Because "URI" stands for "Uniform Resource Identifier" (or URL for "Locator"), not "Resource". The intent is for it to be a pointer, not the value at the location. And, if you were to use the URI as the content (instead of chunking and shrinking it via Bitly), you'd be duplicating that content on every page that links to it. And in your browsing history, by merely viewing it.

edit: oooh, another thought: you're essentially uploading the content of the page to view it.


There's an interesting copyright question in there somewhere too. If the URL for my document is the document then sharing the link is infringing my copyright, or something.


there is such a thing as fair use in copyright law (at least, in australia and US and most major western states).


I don't think there's any abuse here (after all, data: URIs exist). A value is just another kind of pointer.

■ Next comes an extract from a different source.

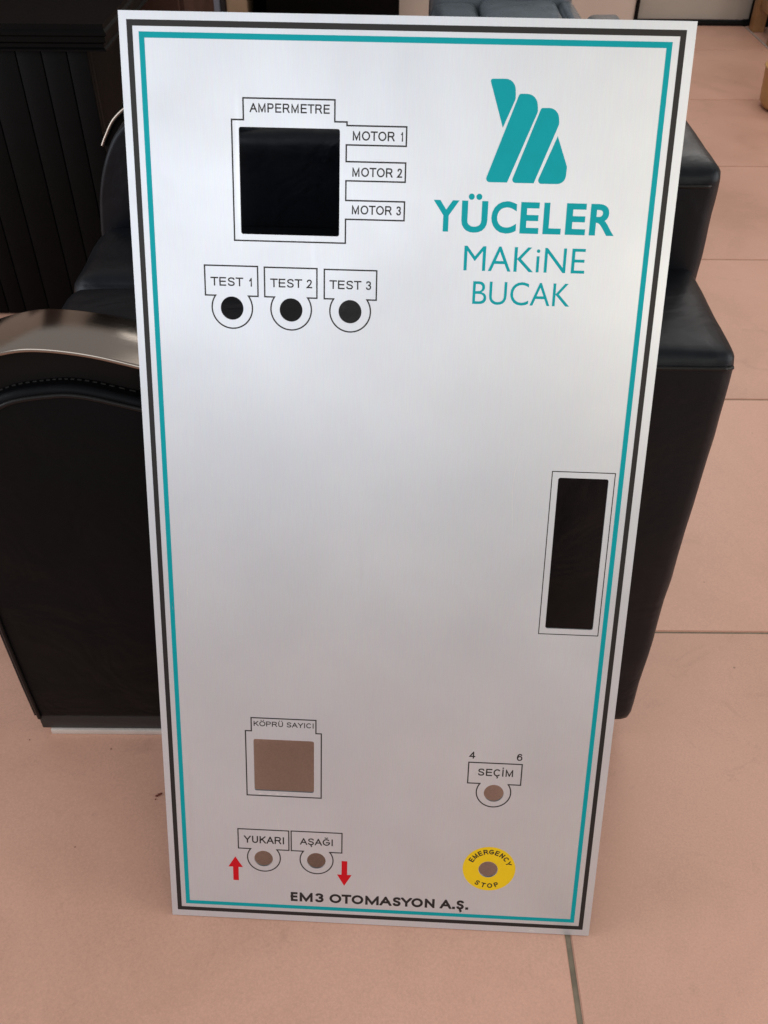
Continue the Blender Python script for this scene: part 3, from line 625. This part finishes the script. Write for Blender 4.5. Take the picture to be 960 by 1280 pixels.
# ================================================================ THINGS AT THE RIGHT EDGE
sl = empty('stool', (1.7, 4.1, 0)); tag(sl, 'wooden stool with dark red seat by the door, cut off at the right edge', 'stool')
for X in (1.505, 1.86):
    for Y in (3.95, 4.19): box('leg', (X, Y, 0), (X + .05, Y + .05, .40), MT['oak'], sl, bev=.004)
box('rail', (1.556, 3.965, .09), (1.859, 3.985, .14), MT['oak'], sl); box('rail', (1.515, 4.001, .09), (1.535, 4.189, .14), MT['oak'], sl)
cushion('seat', (1.49, 3.93, .401), (1.93, 4.26, .47), MT['maroon'], sl, r=.02, n=8, puff=(0, 0, .01))
box('side_panel', (1.556, 3.99, .145), (1.859, 4.0, .399), MT['maroon'], sl)
# rounded tub
bm = bmesh.new(); prof = [(0, .0), (.085, .0), (.103, .006), (.112, .022), (.116, .06), (.120, .125), (.124, .128), (.121, .131), (.114, .128), (.108, .03), (.0, .012)]
rings = []
for r_, z_ in prof: rings.append([bm.verts.new((1.365 + max(r_, .0005) * math.cos(2 * math.pi * k / 40), 3.24 + max(r_, .0005) * math.sin(2 * math.pi * k / 40), z_)) for k in range(40)])
for a, b in zip(rings, rings[1:]):
    for k in range(40): bm.faces.new((a[k], a[(k + 1) % 40], b[(k + 1) % 40], b[k]))
bm.faces.new(rings[0]); bm.faces.new(rings[-1])
tag(from_bm('tub', bm, MT['tub'], smooth=True), 'small yellow-orange round tub on the floor at the right edge', 'tub')
# pale trim strip across the floor towards the stool
o = box('floor_trim', (-.004, -.6, .0002), (.004, .6, .002), MT['strip'], bev=.0005); o.location = (1.503, 3.66, 0); o['kind'] = 'structure'

# ================================================================ CRUMBS
def crumb(cx, cy, n, s, m, label, grp=None):
    bm = bmesh.new()
    for i in range(n):
        q = Vector((cx + R.uniform(-1, 1) * s * 1.6 * (n > 1), cy + R.uniform(-1, 1) * s * 2.2 * (n > 1), s * .3))
        r_ = bmesh.ops.create_icosphere(bm, subdivisions=1, radius=s * R.uniform(.5, .9), matrix=Matrix.Translation(q) @ Matrix.Diagonal((1, R.uniform(.6, 1.2), .5, 1)))
        for v in r_['verts']: v.co += noise.noise_vector(v.co * 400) * s * .3
    tag(from_bm('crumb', bm, m), label, 'crumb')
crumb(-.279, .627, 5, .0022, MT['crumb'], 'small red-brown crumb on the floor left of the silver panel')
crumb(-.353, .697, 1, .0013, MT['crumb'], 'dark brown crumb on the pink floor just below the chair plinth')
crumb(-.365, .560, 1, .0012, MT['crumb'], 'dark brown crumb alone on the floor at the far left')
crumb(-.463, .71, 1, .0011, MT['crumb'], 'tiny dark crumb beside the front corner of the chair plinth')
for o in list(bpy.data.objects):
    if '_local' in o: del o['_local']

The important thing is that the identified resource is unambiguously identified.


This is basically stealing bandwidth from sites like bit.ly, getting them to host your webpages for you.

There might be legitimate uses for this, right now I can't think of one. Clever hack though.


Is this really the case? Bit.ly would still have to forward the user over to the hashify.me site, where the hash would be decoded server-side and the content would have to be sent back over the wire to the client. That's still eating the same amount of bandwidth on hashify.me, no?


Bit.ly has to store the entire document encoded in base64 as the URL of the destination in their database in order to return to users the value of the given bit.ly URL hash. In essence, yes, bit.ly is storing the entire document on their servers anytime anyone shortens a hashify.me link.

Think if it like the difference between the postal service letting you know there is a package that you can go pick up at the post office, and the postal service giving you a package at your home or work that cannot be opened until you go to the store to buy a box cutter, but you have to bring the package with you.

The first example is cheap, since you only receive a pointer or link to where the package is, but you have to do all the work to get it. The second is not cheap, since if the package was a bed from Ikea (for a random large example), the postal service (bit.ly) has to deliver the package to you, and then you have to go somewhere (hashify.me) while carrying that package in order to see what's inside.


Ok, that makes sense. I thought we were debating on whether or not bit.ly incurred ALL the load and hashify.me incurred NONE, but that doesn't seem to be the case.


No ;-)


Perhaps 'misuse' would have been better. It's certainly that.